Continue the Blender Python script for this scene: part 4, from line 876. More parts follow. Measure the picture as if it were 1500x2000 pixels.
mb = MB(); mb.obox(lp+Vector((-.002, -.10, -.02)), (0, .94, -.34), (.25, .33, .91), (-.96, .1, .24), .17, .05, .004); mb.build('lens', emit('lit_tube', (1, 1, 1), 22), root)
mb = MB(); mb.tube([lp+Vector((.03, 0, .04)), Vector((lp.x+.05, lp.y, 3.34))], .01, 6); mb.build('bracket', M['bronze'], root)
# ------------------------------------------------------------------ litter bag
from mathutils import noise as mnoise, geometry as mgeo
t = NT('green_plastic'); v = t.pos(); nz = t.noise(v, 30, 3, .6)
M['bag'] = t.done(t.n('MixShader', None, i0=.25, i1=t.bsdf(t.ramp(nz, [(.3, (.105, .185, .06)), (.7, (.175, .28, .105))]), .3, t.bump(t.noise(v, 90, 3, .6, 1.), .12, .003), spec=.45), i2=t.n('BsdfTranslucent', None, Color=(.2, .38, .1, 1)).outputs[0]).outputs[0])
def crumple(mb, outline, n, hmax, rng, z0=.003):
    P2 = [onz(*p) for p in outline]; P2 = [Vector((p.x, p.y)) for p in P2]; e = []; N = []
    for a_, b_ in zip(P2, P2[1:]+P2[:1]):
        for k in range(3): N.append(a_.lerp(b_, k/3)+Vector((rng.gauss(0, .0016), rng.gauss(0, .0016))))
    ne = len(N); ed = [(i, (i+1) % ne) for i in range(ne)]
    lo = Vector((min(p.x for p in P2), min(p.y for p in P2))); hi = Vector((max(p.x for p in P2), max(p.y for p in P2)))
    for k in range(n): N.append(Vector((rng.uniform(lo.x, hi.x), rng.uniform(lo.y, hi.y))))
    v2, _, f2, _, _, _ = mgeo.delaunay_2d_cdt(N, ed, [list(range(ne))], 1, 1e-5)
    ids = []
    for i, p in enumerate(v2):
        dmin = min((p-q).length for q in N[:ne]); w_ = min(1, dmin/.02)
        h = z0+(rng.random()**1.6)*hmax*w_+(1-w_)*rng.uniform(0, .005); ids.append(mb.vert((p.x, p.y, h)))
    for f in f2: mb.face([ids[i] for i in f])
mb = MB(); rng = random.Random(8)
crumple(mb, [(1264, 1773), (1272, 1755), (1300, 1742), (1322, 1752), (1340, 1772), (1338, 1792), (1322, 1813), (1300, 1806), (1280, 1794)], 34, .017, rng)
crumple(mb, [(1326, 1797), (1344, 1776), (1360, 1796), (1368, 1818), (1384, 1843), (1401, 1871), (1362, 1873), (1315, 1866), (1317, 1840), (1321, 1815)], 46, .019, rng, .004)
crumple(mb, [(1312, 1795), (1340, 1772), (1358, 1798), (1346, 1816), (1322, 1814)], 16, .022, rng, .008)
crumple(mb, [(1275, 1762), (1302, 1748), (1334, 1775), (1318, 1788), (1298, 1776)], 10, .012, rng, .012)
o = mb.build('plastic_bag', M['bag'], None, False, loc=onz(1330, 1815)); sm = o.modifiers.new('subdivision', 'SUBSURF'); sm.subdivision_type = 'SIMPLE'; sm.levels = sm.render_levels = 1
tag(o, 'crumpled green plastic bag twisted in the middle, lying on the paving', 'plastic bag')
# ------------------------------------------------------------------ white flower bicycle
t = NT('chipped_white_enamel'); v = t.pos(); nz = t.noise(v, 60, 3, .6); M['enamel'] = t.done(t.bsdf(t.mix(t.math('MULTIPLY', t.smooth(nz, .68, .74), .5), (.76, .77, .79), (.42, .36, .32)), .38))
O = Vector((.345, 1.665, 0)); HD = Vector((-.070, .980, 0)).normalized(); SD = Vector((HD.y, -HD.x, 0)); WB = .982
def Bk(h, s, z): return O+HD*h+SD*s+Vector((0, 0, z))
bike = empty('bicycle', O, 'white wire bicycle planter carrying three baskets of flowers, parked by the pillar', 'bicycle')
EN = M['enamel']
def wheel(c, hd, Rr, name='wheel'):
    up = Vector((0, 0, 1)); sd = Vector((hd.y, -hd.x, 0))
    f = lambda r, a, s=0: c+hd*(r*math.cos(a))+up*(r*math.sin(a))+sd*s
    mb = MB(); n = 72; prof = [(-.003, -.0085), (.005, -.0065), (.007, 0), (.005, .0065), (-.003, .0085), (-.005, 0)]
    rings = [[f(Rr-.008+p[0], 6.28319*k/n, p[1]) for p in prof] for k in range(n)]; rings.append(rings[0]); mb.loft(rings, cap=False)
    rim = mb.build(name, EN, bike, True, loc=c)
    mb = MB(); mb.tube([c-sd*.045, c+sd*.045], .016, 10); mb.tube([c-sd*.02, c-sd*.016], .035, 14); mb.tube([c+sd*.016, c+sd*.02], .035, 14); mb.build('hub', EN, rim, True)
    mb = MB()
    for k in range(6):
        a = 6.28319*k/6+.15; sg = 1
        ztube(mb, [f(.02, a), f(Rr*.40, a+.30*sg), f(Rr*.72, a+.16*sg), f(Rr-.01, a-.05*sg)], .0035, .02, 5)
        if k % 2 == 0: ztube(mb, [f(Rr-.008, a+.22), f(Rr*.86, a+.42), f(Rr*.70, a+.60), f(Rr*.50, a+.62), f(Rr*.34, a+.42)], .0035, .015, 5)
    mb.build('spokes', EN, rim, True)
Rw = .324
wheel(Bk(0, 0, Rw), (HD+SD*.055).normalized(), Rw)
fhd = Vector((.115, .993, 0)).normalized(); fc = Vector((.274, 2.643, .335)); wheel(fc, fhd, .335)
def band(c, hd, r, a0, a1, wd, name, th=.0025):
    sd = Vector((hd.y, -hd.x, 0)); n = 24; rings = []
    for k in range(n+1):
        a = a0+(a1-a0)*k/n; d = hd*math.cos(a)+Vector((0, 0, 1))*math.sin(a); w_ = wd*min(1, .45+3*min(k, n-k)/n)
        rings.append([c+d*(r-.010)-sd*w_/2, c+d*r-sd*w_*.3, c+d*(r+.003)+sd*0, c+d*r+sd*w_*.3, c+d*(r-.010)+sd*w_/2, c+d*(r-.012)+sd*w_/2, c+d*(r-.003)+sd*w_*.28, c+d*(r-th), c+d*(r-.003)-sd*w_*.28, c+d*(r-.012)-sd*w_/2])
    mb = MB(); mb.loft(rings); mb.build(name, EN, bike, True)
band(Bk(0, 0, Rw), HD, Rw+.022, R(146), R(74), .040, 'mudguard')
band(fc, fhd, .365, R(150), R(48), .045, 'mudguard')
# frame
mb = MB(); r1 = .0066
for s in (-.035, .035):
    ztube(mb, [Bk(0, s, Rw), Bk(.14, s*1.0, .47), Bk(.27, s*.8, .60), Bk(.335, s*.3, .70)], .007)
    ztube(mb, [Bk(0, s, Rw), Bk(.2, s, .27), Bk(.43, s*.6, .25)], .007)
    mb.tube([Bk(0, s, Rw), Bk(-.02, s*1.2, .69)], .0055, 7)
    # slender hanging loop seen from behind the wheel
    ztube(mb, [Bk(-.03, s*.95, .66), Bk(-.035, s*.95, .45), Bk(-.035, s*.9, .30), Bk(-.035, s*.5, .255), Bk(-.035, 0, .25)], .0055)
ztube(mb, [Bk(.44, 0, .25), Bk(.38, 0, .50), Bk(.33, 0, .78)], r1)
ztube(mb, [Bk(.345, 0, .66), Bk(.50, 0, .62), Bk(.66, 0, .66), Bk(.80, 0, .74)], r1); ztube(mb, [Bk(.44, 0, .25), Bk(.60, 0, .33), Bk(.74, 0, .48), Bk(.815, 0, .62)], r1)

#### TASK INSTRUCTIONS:
The listing above must be transcribed exactly, line by line.

#### SOLUTION FOR THIS EXERCISE:
Continue the Blender Python script for this scene: part 4, from line 876. More parts follow. Measure the picture as if it were 1500x2000 pixels.
mb = MB(); mb.obox(lp+Vector((-.002, -.10, -.02)), (0, .94, -.34), (.25, .33, .91), (-.96, .1, .24), .17, .05, .004); mb.build('lens', emit('lit_tube', (1, 1, 1), 22), root)
mb = MB(); mb.tube([lp+Vector((.03, 0, .04)), Vector((lp.x+.05, lp.y, 3.34))], .01, 6); mb.build('bracket', M['bronze'], root)
# ------------------------------------------------------------------ litter bag
from mathutils import noise as mnoise, geometry as mgeo
t = NT('green_plastic'); v = t.pos(); nz = t.noise(v, 30, 3, .6)
M['bag'] = t.done(t.n('MixShader', None, i0=.25, i1=t.bsdf(t.ramp(nz, [(.3, (.105, .185, .06)), (.7, (.175, .28, .105))]), .3, t.bump(t.noise(v, 90, 3, .6, 1.), .12, .003), spec=.45), i2=t.n('BsdfTranslucent', None, Color=(.2, .38, .1, 1)).outputs[0]).outputs[0])
def crumple(mb, outline, n, hmax, rng, z0=.003):
    P2 = [onz(*p) for p in outline]; P2 = [Vector((p.x, p.y)) for p in P2]; e = []; N = []
    for a_, b_ in zip(P2, P2[1:]+P2[:1]):
        for k in range(3): N.append(a_.lerp(b_, k/3)+Vector((rng.gauss(0, .0016), rng.gauss(0, .0016))))
    ne = len(N); ed = [(i, (i+1) % ne) for i in range(ne)]
    lo = Vector((min(p.x for p in P2), min(p.y for p in P2))); hi = Vector((max(p.x for p in P2), max(p.y for p in P2)))
    for k in range(n): N.append(Vector((rng.uniform(lo.x, hi.x), rng.uniform(lo.y, hi.y))))
    v2, _, f2, _, _, _ = mgeo.delaunay_2d_cdt(N, ed, [list(range(ne))], 1, 1e-5)
    ids = []
    for i, p in enumerate(v2):
        dmin = min((p-q).length for q in N[:ne]); w_ = min(1, dmin/.02)
        h = z0+(rng.random()**1.6)*hmax*w_+(1-w_)*rng.uniform(0, .005); ids.append(mb.vert((p.x, p.y, h)))
    for f in f2: mb.face([ids[i] for i in f])
mb = MB(); rng = random.Random(8)
crumple(mb, [(1264, 1773), (1272, 1755), (1300, 1742), (1322, 1752), (1340, 1772), (1338, 1792), (1322, 1813), (1300, 1806), (1280, 1794)], 34, .017, rng)
crumple(mb, [(1326, 1797), (1344, 1776), (1360, 1796), (1368, 1818), (1384, 1843), (1401, 1871), (1362, 1873), (1315, 1866), (1317, 1840), (1321, 1815)], 46, .019, rng, .004)
crumple(mb, [(1312, 1795), (1340, 1772), (1358, 1798), (1346, 1816), (1322, 1814)], 16, .022, rng, .008)
crumple(mb, [(1275, 1762), (1302, 1748), (1334, 1775), (1318, 1788), (1298, 1776)], 10, .012, rng, .012)
o = mb.build('plastic_bag', M['bag'], None, False, loc=onz(1330, 1815)); sm = o.modifiers.new('subdivision', 'SUBSURF'); sm.subdivision_type = 'SIMPLE'; sm.levels = sm.render_levels = 1
tag(o, 'crumpled green plastic bag twisted in the middle, lying on the paving', 'plastic bag')
# ------------------------------------------------------------------ white flower bicycle
t = NT('chipped_white_enamel'); v = t.pos(); nz = t.noise(v, 60, 3, .6); M['enamel'] = t.done(t.bsdf(t.mix(t.math('MULTIPLY', t.smooth(nz, .68, .74), .5), (.76, .77, .79), (.42, .36, .32)), .38))
O = Vector((.345, 1.665, 0)); HD = Vector((-.070, .980, 0)).normalized(); SD = Vector((HD.y, -HD.x, 0)); WB = .982
def Bk(h, s, z): return O+HD*h+SD*s+Vector((0, 0, z))
bike = empty('bicycle', O, 'white wire bicycle planter carrying three baskets of flowers, parked by the pillar', 'bicycle')
EN = M['enamel']
def wheel(c, hd, Rr, name='wheel'):
    up = Vector((0, 0, 1)); sd = Vector((hd.y, -hd.x, 0))
    f = lambda r, a, s=0: c+hd*(r*math.cos(a))+up*(r*math.sin(a))+sd*s
    mb = MB(); n = 72; prof = [(-.003, -.0085), (.005, -.0065), (.007, 0), (.005, .0065), (-.003, .0085), (-.005, 0)]
    rings = [[f(Rr-.008+p[0], 6.28319*k/n, p[1]) for p in prof] for k in range(n)]; rings.append(rings[0]); mb.loft(rings, cap=False)
    rim = mb.build(name, EN, bike, True, loc=c)
    mb = MB(); mb.tube([c-sd*.045, c+sd*.045], .016, 10); mb.tube([c-sd*.02, c-sd*.016], .035, 14); mb.tube([c+sd*.016, c+sd*.02], .035, 14); mb.build('hub', EN, rim, True)
    mb = MB()
    for k in range(6):
        a = 6.28319*k/6+.15; sg = 1
        ztube(mb, [f(.02, a), f(Rr*.40, a+.30*sg), f(Rr*.72, a+.16*sg), f(Rr-.01, a-.05*sg)], .0035, .02, 5)
        if k % 2 == 0: ztube(mb, [f(Rr-.008, a+.22), f(Rr*.86, a+.42), f(Rr*.70, a+.60), f(Rr*.50, a+.62), f(Rr*.34, a+.42)], .0035, .015, 5)
    mb.build('spokes', EN, rim, True)
Rw = .324
wheel(Bk(0, 0, Rw), (HD+SD*.055).normalized(), Rw)
fhd = Vector((.115, .993, 0)).normalized(); fc = Vector((.274, 2.643, .335)); wheel(fc, fhd, .335)
def band(c, hd, r, a0, a1, wd, name, th=.0025):
    sd = Vector((hd.y, -hd.x, 0)); n = 24; rings = []
    for k in range(n+1):
        a = a0+(a1-a0)*k/n; d = hd*math.cos(a)+Vector((0, 0, 1))*math.sin(a); w_ = wd*min(1, .45+3*min(k, n-k)/n)
        rings.append([c+d*(r-.010)-sd*w_/2, c+d*r-sd*w_*.3, c+d*(r+.003)+sd*0, c+d*r+sd*w_*.3, c+d*(r-.010)+sd*w_/2, c+d*(r-.012)+sd*w_/2, c+d*(r-.003)+sd*w_*.28, c+d*(r-th), c+d*(r-.003)-sd*w_*.28, c+d*(r-.012)-sd*w_/2])
    mb = MB(); mb.loft(rings); mb.build(name, EN, bike, True)
band(Bk(0, 0, Rw), HD, Rw+.022, R(146), R(74), .040, 'mudguard')
band(fc, fhd, .365, R(150), R(48), .045, 'mudguard')
# frame
mb = MB(); r1 = .0066
for s in (-.035, .035):
    ztube(mb, [Bk(0, s, Rw), Bk(.14, s*1.0, .47), Bk(.27, s*.8, .60), Bk(.335, s*.3, .70)], .007)
    ztube(mb, [Bk(0, s, Rw), Bk(.2, s, .27), Bk(.43, s*.6, .25)], .007)
    mb.tube([Bk(0, s, Rw), Bk(-.02, s*1.2, .69)], .0055, 7)
    # slender hanging loop seen from behind the wheel
    ztube(mb, [Bk(-.03, s*.95, .66), Bk(-.035, s*.95, .45), Bk(-.035, s*.9, .30), Bk(-.035, s*.5, .255), Bk(-.035, 0, .25)], .0055)
ztube(mb, [Bk(.44, 0, .25), Bk(.38, 0, .50), Bk(.33, 0, .78)], r1)
ztube(mb, [Bk(.345, 0, .66), Bk(.50, 0, .62), Bk(.66, 0, .66), Bk(.80, 0, .74)], r1); ztube(mb, [Bk(.44, 0, .25), Bk(.60, 0, .33), Bk(.74, 0, .48), Bk(.815, 0, .62)], r1)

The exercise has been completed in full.